--- Set task ---
The lines to reproduce run from the first one through the line containing "rng = np.random.default_rng(7)". Reproduce them exactly.

--- Information given ---
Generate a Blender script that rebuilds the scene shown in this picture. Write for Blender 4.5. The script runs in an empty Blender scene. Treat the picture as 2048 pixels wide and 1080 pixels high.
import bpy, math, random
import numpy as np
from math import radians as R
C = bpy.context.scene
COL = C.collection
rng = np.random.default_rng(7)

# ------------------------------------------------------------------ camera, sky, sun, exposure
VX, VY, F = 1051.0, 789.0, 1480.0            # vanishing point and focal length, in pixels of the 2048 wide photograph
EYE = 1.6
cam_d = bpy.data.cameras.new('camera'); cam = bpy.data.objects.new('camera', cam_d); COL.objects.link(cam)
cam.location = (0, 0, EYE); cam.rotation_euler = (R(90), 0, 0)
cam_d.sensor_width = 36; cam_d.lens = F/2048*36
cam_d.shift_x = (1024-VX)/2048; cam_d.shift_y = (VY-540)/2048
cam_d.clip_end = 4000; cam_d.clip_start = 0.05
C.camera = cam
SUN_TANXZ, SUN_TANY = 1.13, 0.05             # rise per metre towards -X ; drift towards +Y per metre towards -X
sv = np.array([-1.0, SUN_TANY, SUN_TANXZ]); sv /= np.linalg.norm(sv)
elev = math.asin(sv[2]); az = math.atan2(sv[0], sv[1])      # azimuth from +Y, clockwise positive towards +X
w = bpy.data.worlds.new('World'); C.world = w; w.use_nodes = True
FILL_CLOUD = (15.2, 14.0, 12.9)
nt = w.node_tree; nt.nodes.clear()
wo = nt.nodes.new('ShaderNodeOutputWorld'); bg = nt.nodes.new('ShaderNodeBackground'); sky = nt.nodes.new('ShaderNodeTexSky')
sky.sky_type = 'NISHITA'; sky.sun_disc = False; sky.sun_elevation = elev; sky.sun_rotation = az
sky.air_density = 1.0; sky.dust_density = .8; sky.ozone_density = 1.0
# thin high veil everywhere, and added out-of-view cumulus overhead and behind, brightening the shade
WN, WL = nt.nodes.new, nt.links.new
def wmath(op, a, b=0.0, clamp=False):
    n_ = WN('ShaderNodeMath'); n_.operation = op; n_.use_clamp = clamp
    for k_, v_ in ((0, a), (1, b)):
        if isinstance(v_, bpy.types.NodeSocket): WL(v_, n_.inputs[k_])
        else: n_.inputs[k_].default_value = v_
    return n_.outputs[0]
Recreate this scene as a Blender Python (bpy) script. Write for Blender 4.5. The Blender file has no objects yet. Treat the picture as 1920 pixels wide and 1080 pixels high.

--- Output for this exercise ---
Generate a Blender script that rebuilds the scene shown in this picture. Write for Blender 4.5. The script runs in an empty Blender scene. Treat the picture as 2048 pixels wide and 1080 pixels high.
import bpy, math, random
import numpy as np
from math import radians as R
C = bpy.context.scene
COL = C.collection
rng = np.random.default_rng(7)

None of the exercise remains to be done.